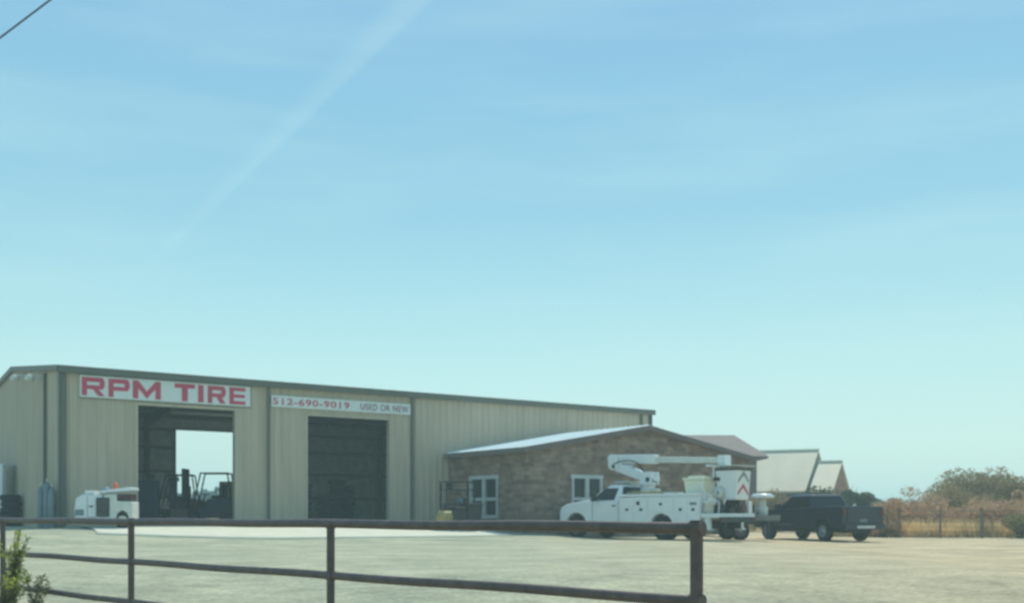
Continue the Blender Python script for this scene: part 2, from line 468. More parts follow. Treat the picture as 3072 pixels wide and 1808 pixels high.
for a in (7.45, 13.75):
    MB().box(a - .055, a + .055, -.13, -.045, .3, EAVE - .14).build('downspout', 'trim', shop, bevel=.01)
MB().box(-.14, -.04, 2.0, 2.1, .3, roofz(2.0) - .2).build('downspout', 'trim', shop, bevel=.01)
MB().box(LEN - .75, LEN - .62, -.13, -.045, 3.6, EAVE - .14).build('downspout', 'trim', shop, bevel=.01)
for a0, a1, z1 in ((D1A, D1B, D1T), (D2A, D2B, D2T)):
    MB().box(a0 - .06, a0 + .03, -.05, .2, FZ, z1 + .06).box(a1 - .03, a1 + .06, -.05, .2, FZ, z1 + .06)\
        .box(a0 + .031, a1 - .031, -.048, .198, z1 - .03, z1 + .06).build('door_frame', 'siding', shop)
MB().box(R1 - .06, R1 + .02, WID - .3, WID + .05, FZ, RT + .06).box(R2 - .02, R2 + .06, WID - .3, WID + .05, FZ, RT + .06)\
    .box(R1 + .021, R2 - .021, WID - .298, WID + .048, RT - .02, RT + .06).build('door_frame', 'trim', shop)
# interior framing
for a in (7.45, 13.75, 20.5):
    fr = MB()
    for t0 in (.18, WID - .5):
        fr.box(a - .09, a + .09, t0, t0 + .3, FZ, EAVE - .3)
    for sg in (0, 1):
        A = (.18, EAVE - .7) if sg == 0 else (WID - .18, EAVE - .7)
        B = (WID / 2, RIDGE - .5)
        fr.add([(a - .09, A[0], A[1]), (a + .09, A[0], A[1]), (a + .09, B[0], B[1]), (a - .09, B[0], B[1]),
                (a - .09, A[0], A[1] + .55), (a + .09, A[0], A[1] + .55), (a + .09, B[0], B[1] + .4), (a - .09, B[0], B[1] + .4)],
               [(0, 1, 2, 3), (4, 7, 6, 5), (0, 4, 5, 1), (1, 5, 6, 2), (2, 6, 7, 3), (3, 7, 4, 0)])
    fr.build('steel_frame', 'steel', shop)
gi = MB()
for z in (1.7, 3.0, 4.2, 5.1):
    for a0, a1 in ((.3, R1 - .1), (R2 + .1, LEN - .3)) if z < RT - .05 else ((.3, LEN - .3),):
        gi.box(a0, a1, WID - .38, WID - .17, z, z + .10)
    gi.box(.17, .38, .4, WID - .4, z + .02, z + .12)
for k in range(9):
    t = 1 + k * 1.72; gi.box(.3, LEN - .3, t - .04, t + .04, roofz(t) - .3, roofz(t) - .12)
gi.build('girt', 'steel', shop)
for (t, z) in ((5.6, 6.12), (2.9, 5.85)):
    f = MB().box(-.42, -.05, t - .08, t + .08, z, z + .1); f.lathe([(.04, .10), (.16, .02), (.17, -.14), (.0, -.14)], 'z', (-.42, t, z), 14)
    f.build('flood_light', 'whitedull', shop)

# signs on the shop
def text_mesh(body, w, h, bold=.02, depth=.012, shear=0):
    c = bpy.data.curves.new('txt', 'FONT'); c.body = body; c.offset = bold; c.extrude = depth / 2; c.resolution_u = 3
    c.space_character = 1.12
    o = bpy.data.objects.new('txt', c); COL.objects.link(o)
    bpy.context.view_layer.update()
    me = bpy.data.meshes.new_from_object(o.evaluated_get(bpy.context.evaluated_depsgraph_get()))
    bpy.data.objects.remove(o); bpy.data.curves.remove(c)
    x0 = min(v.co.x for v in me.vertices); x1 = max(v.co.x for v in me.vertices)
    y0 = min(v.co.y for v in me.vertices); y1 = max(v.co.y for v in me.vertices)
    for v in me.vertices:
        v.co.x = (v.co.x - x0) / (x1 - x0) * w; v.co.y = (v.co.y - y0) / (y1 - y0) * h
    return me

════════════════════

Repeat the data in full and exactly. Omit pictures.

Continue the Blender Python script for this scene: part 2, from line 468. More parts follow. Treat the picture as 3072 pixels wide and 1808 pixels high.
for a in (7.45, 13.75):
    MB().box(a - .055, a + .055, -.13, -.045, .3, EAVE - .14).build('downspout', 'trim', shop, bevel=.01)
MB().box(-.14, -.04, 2.0, 2.1, .3, roofz(2.0) - .2).build('downspout', 'trim', shop, bevel=.01)
MB().box(LEN - .75, LEN - .62, -.13, -.045, 3.6, EAVE - .14).build('downspout', 'trim', shop, bevel=.01)
for a0, a1, z1 in ((D1A, D1B, D1T), (D2A, D2B, D2T)):
    MB().box(a0 - .06, a0 + .03, -.05, .2, FZ, z1 + .06).box(a1 - .03, a1 + .06, -.05, .2, FZ, z1 + .06)\
        .box(a0 + .031, a1 - .031, -.048, .198, z1 - .03, z1 + .06).build('door_frame', 'siding', shop)
MB().box(R1 - .06, R1 + .02, WID - .3, WID + .05, FZ, RT + .06).box(R2 - .02, R2 + .06, WID - .3, WID + .05, FZ, RT + .06)\
    .box(R1 + .021, R2 - .021, WID - .298, WID + .048, RT - .02, RT + .06).build('door_frame', 'trim', shop)
# interior framing
for a in (7.45, 13.75, 20.5):
    fr = MB()
    for t0 in (.18, WID - .5):
        fr.box(a - .09, a + .09, t0, t0 + .3, FZ, EAVE - .3)
    for sg in (0, 1):
        A = (.18, EAVE - .7) if sg == 0 else (WID - .18, EAVE - .7)
        B = (WID / 2, RIDGE - .5)
        fr.add([(a - .09, A[0], A[1]), (a + .09, A[0], A[1]), (a + .09, B[0], B[1]), (a - .09, B[0], B[1]),
                (a - .09, A[0], A[1] + .55), (a + .09, A[0], A[1] + .55), (a + .09, B[0], B[1] + .4), (a - .09, B[0], B[1] + .4)],
               [(0, 1, 2, 3), (4, 7, 6, 5), (0, 4, 5, 1), (1, 5, 6, 2), (2, 6, 7, 3), (3, 7, 4, 0)])
    fr.build('steel_frame', 'steel', shop)
gi = MB()
for z in (1.7, 3.0, 4.2, 5.1):
    for a0, a1 in ((.3, R1 - .1), (R2 + .1, LEN - .3)) if z < RT - .05 else ((.3, LEN - .3),):
        gi.box(a0, a1, WID - .38, WID - .17, z, z + .10)
    gi.box(.17, .38, .4, WID - .4, z + .02, z + .12)
for k in range(9):
    t = 1 + k * 1.72; gi.box(.3, LEN - .3, t - .04, t + .04, roofz(t) - .3, roofz(t) - .12)
gi.build('girt', 'steel', shop)
for (t, z) in ((5.6, 6.12), (2.9, 5.85)):
    f = MB().box(-.42, -.05, t - .08, t + .08, z, z + .1); f.lathe([(.04, .10), (.16, .02), (.17, -.14), (.0, -.14)], 'z', (-.42, t, z), 14)
    f.build('flood_light', 'whitedull', shop)

# signs on the shop
def text_mesh(body, w, h, bold=.02, depth=.012, shear=0):
    c = bpy.data.curves.new('txt', 'FONT'); c.body = body; c.offset = bold; c.extrude = depth / 2; c.resolution_u = 3
    c.space_character = 1.12
    o = bpy.data.objects.new('txt', c); COL.objects.link(o)
    bpy.context.view_layer.update()
    me = bpy.data.meshes.new_from_object(o.evaluated_get(bpy.context.evaluated_depsgraph_get()))
    bpy.data.objects.remove(o); bpy.data.curves.remove(c)
    x0 = min(v.co.x for v in me.vertices); x1 = max(v.co.x for v in me.vertices)
    y0 = min(v.co.y for v in me.vertices); y1 = max(v.co.y for v in me.vertices)
    for v in me.vertices:
        v.co.x = (v.co.x - x0) / (x1 - x0) * w; v.co.y = (v.co.y - y0) / (y1 - y0) * h
    return me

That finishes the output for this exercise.